Do you think history, Americans especially, remember the Founding Fathers fairly and accurately? Americans treat them like mythological figures and still evoke their name and principles over 200 years later in a very different world.
>>1454759
Not entirely. Though it's mostly irrelevant, because we generally don't even care about the full character or history of them more so their contributions to specific memorable events.

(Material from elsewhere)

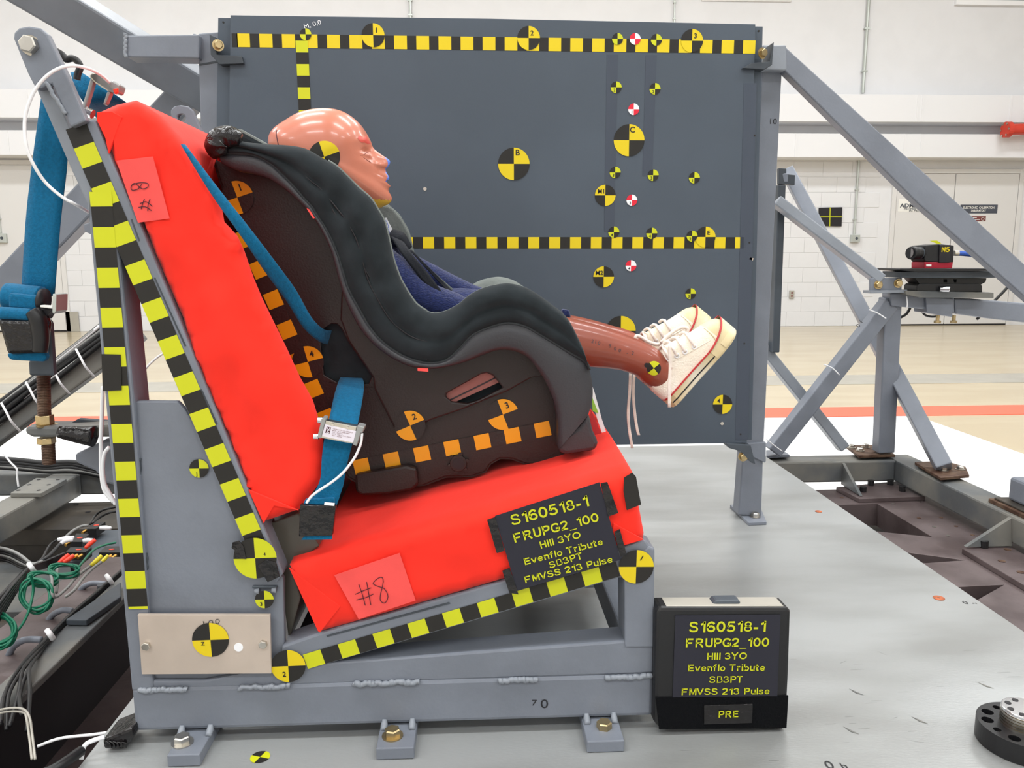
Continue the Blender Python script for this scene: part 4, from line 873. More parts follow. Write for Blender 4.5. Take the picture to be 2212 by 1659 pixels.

Most were otherwise self interested business owners or educated types coming from wealthy families, all local elites. The control of their trade and taxation by an overseas government without representation on their part should be understood in this context. The focusing on liberty and political experimentation, while interesting can undermine the rationale for the revolution
I think that laypeople in America have overly uncritical opinions of them for the most part, but they are represented fairly in higher education history courses. Their idealization isn't perpetuated by education so much as general zealousness about the principles that they codified, that Americans take pride in.
>>1454759
Most lay persons can't name a founding father who isn't Jefferson, Washington, or Franklin, let alone form any kind of opinion about them.
In fact, if we were to heed the words of our founders, we wouldn't be playing World police in the retarded shitshow that is Globalization
They've become a vague symbol for anything politically convenient but especially versions of American exceptionalism.
The average person could not list more than 3 or 4, let alone describe the particular political ideas of one or two of them.